Student rocket group shatters amateur space record

Original Article ↗ Hacker News Discussion ↗

Measurement Units and Conversions

  • Long tangent on units: people convert the rocket specs to metric, then joke with absurd units (parsecs/sec, light‑years, etc.).
  • Debate over whether “pounds” are mass or force; clarification that both pound-mass and pound-force exist and context matters.
  • Several note SI’s clarity (kilogram vs newton) and criticize over-precise conversions (too many significant figures).
  • Distinction between US customary vs British imperial systems is emphasized; examples from UK, Canada, NZ of mixed-unit everyday use (stones, ounces, PSI, feet/inches, etc.).
  • Note that displays (TVs) and aerospace hardware are engineered in metric even if marketed or displayed in inches/feet.

US Space Dominance, History, and Units in NASA

  • Argument that US “dominance” in space comes from post‑WW2 position and massive ICBM/Cold War spending, not imperial units.
  • Counterpoints about periods where US human launch capability relied on Soyuz, and about strong non‑US contributions (e.g., Germany pre‑WW2, ESA, others).
  • Discussion of Wernher von Braun’s influence and the V2 → Saturn V lineage.
  • Disagreement over whether Apollo was primarily imperial or metric internally; one cited source claims AGC computed in metric but displayed imperial.

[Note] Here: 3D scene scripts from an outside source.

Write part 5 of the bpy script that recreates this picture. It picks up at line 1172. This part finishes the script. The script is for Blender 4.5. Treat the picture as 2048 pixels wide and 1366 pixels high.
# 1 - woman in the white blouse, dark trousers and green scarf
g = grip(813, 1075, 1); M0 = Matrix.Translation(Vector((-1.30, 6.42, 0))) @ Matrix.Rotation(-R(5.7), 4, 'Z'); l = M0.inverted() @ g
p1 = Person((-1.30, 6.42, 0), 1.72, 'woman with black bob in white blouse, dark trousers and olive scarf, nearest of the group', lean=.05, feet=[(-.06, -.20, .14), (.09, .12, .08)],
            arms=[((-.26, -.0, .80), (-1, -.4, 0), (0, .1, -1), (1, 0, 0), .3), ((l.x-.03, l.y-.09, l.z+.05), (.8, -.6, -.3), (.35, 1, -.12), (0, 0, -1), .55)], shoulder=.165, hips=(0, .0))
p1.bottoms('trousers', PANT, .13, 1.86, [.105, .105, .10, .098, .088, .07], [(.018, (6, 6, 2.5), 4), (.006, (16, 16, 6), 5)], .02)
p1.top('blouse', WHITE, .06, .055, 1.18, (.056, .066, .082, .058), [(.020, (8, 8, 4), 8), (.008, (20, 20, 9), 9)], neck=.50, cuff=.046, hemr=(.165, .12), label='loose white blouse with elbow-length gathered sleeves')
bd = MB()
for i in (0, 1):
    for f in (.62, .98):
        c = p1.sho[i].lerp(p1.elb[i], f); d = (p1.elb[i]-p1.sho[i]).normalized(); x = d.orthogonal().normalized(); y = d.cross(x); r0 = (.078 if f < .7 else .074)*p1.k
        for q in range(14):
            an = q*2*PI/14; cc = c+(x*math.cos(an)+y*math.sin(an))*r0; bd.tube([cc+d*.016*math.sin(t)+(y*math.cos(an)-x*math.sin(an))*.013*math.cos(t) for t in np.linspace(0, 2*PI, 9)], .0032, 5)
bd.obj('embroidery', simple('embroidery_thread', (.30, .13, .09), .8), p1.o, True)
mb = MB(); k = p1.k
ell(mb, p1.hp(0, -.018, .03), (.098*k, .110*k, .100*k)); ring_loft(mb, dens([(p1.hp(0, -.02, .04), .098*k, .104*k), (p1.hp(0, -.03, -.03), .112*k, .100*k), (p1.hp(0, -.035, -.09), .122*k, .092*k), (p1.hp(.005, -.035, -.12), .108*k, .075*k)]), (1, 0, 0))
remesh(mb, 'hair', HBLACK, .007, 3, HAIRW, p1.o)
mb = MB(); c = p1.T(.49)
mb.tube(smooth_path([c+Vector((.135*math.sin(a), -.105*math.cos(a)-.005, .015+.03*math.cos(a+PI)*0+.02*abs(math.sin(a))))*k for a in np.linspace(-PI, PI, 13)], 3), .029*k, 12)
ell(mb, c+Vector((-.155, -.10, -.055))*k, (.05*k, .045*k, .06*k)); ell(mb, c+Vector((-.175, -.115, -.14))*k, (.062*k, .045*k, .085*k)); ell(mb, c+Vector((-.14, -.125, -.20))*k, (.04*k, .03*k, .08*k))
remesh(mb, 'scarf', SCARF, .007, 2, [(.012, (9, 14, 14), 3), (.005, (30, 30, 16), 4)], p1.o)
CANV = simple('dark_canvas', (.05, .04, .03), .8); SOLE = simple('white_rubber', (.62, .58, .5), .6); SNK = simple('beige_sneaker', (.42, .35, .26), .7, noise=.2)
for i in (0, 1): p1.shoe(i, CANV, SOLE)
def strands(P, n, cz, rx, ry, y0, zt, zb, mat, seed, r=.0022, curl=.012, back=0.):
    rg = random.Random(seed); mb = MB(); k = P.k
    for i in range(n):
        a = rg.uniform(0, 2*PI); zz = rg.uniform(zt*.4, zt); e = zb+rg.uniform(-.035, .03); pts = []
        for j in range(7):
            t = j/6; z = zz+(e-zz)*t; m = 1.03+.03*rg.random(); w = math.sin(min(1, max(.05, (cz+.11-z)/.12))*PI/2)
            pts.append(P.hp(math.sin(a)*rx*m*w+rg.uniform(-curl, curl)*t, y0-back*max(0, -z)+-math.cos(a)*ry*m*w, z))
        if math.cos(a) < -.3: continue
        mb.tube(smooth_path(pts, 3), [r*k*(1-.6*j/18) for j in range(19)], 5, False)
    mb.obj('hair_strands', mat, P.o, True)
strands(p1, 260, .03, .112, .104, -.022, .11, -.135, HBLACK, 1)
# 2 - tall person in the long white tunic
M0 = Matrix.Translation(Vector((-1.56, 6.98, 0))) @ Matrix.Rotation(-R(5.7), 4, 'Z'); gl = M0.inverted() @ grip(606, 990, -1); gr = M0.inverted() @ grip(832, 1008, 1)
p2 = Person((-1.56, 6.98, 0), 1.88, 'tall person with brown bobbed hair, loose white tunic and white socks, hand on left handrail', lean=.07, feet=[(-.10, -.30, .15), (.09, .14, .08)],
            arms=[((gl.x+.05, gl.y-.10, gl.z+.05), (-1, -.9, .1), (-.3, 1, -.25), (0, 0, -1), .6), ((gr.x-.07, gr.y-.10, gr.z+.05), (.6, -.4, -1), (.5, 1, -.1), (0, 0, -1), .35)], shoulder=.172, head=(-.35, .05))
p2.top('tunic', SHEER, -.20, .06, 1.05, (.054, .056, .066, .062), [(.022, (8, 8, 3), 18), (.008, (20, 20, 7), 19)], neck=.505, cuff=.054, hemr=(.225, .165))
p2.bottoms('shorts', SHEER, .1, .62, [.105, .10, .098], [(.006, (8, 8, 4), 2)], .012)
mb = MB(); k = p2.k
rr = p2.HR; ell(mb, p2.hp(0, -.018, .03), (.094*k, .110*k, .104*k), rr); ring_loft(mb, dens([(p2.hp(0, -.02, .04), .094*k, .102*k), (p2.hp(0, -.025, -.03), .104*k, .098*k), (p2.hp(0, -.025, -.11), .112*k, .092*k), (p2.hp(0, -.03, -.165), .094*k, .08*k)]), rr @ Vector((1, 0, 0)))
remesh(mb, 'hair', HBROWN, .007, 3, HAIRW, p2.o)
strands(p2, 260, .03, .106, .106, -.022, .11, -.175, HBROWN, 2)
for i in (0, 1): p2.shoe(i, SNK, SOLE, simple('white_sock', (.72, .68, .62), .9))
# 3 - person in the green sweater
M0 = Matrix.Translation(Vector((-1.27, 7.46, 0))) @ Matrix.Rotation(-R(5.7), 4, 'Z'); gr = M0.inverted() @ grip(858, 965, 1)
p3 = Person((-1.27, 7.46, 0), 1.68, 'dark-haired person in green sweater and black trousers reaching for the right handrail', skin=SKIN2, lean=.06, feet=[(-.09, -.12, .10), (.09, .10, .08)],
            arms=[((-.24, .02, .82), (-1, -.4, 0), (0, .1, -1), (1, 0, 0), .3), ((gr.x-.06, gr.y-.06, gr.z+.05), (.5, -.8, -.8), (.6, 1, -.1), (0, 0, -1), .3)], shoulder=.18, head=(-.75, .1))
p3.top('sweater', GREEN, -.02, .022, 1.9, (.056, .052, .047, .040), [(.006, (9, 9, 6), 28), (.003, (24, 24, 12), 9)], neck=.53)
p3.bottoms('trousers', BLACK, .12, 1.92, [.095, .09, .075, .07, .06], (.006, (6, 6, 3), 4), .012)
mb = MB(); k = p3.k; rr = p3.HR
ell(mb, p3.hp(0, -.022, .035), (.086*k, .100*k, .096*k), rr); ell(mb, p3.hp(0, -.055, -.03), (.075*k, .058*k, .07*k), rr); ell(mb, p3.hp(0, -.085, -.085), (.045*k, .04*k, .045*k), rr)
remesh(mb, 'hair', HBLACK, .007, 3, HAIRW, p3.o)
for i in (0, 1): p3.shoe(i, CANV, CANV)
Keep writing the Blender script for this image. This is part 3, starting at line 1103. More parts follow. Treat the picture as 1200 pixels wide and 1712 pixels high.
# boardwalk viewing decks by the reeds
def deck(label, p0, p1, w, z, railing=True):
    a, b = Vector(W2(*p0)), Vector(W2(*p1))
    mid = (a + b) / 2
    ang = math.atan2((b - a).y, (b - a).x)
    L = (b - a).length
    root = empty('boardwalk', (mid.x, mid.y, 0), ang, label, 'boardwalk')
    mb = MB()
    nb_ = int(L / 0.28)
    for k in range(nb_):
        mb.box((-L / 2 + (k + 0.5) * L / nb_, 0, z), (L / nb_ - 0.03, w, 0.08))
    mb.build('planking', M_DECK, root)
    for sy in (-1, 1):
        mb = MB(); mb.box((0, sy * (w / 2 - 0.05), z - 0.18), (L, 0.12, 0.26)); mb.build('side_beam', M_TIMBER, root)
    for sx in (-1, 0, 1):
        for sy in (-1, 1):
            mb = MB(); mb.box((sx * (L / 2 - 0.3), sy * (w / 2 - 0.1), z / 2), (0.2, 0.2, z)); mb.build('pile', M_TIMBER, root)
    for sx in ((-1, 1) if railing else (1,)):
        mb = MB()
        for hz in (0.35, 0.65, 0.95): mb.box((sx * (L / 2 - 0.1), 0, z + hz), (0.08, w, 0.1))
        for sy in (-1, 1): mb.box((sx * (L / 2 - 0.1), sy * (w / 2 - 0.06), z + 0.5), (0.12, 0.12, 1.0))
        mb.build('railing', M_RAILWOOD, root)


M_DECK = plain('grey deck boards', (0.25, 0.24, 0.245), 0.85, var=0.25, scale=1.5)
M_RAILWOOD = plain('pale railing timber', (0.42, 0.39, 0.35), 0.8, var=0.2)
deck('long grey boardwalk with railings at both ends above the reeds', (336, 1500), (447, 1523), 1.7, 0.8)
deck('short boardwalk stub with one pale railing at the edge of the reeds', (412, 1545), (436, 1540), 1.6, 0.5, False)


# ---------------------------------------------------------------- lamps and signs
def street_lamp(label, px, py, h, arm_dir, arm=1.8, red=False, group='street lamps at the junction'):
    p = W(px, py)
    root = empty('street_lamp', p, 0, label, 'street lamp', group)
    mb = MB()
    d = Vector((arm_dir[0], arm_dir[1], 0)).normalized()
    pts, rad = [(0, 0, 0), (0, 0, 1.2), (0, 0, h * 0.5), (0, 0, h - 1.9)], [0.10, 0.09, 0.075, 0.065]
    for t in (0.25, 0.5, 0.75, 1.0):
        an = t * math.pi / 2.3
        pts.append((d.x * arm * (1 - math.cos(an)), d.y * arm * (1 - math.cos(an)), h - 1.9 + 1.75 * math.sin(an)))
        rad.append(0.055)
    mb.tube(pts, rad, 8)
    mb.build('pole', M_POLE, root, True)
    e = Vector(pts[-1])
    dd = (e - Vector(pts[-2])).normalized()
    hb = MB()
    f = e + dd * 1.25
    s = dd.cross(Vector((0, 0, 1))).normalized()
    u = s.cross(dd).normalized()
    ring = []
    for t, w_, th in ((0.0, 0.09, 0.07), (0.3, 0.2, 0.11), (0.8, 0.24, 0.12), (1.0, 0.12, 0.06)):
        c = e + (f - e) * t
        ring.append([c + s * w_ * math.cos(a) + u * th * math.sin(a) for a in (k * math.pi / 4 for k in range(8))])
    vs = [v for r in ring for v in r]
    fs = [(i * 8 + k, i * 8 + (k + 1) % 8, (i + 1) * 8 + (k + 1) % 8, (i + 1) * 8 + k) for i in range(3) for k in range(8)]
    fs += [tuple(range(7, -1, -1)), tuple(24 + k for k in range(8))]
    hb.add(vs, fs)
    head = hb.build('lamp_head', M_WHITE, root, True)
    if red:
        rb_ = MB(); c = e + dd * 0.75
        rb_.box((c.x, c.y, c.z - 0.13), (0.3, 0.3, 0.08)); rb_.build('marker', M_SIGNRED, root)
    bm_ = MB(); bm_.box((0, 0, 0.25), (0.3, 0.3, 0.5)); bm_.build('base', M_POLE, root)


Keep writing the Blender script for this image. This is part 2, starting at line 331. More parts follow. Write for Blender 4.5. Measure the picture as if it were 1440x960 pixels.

Student vs Amateur vs Civilian Rockets

  • Original question: why can’t a determined civilian group “beat” the student team?
  • Answers: money, materials, tooling, and especially experience and iteration are the main constraints, not legality.
  • USC’s advantage is long-running institutional support, sponsors, in‑house composite solid motors, and strong documentation/knowledge transfer.
  • College teams offer a rare mix of time, talent, motivation, and university resources that is hard to replicate in adult hobby groups.
  • Distinction drawn between “amateur,” “civilian,” and government/contractor rockets; some skepticism that “first civilian” is an accurate label.

Regulation and Safety

  • FAA requires waivers above 18,000 ft and defines “amateur rocket” (suborbital, under 150 km, impulse limit, no humans).
  • High‑altitude launches use remote sites like Black Rock Desert; clubs and events (e.g., BALLS, FAR) provide structured environments and standing clearances.
  • Motor suppliers and hobby orgs self‑regulate via certification and hazmat rules.
  • ITAR/export‑control concerns mean experts and YouTubers sometimes avoid giving fully detailed “how‑to” guidance.

Technical Difficulty and Orbital Mechanics

  • Clarifications: record altitude ~143 km; far above aircraft but much below orbital regimes.
  • Multiple comments explain that orbit is about achieving ~7.5–8 km/s horizontal velocity, not just height; geostationary orbit is far higher and faster.
  • Going Mach 5+ in dense atmosphere is described as exceptionally hard without the rocket disintegrating; solid motors, heating, guidance, and recovery are all nontrivial.
  • Educational value of working through the full design–build–test cycle is repeatedly highlighted.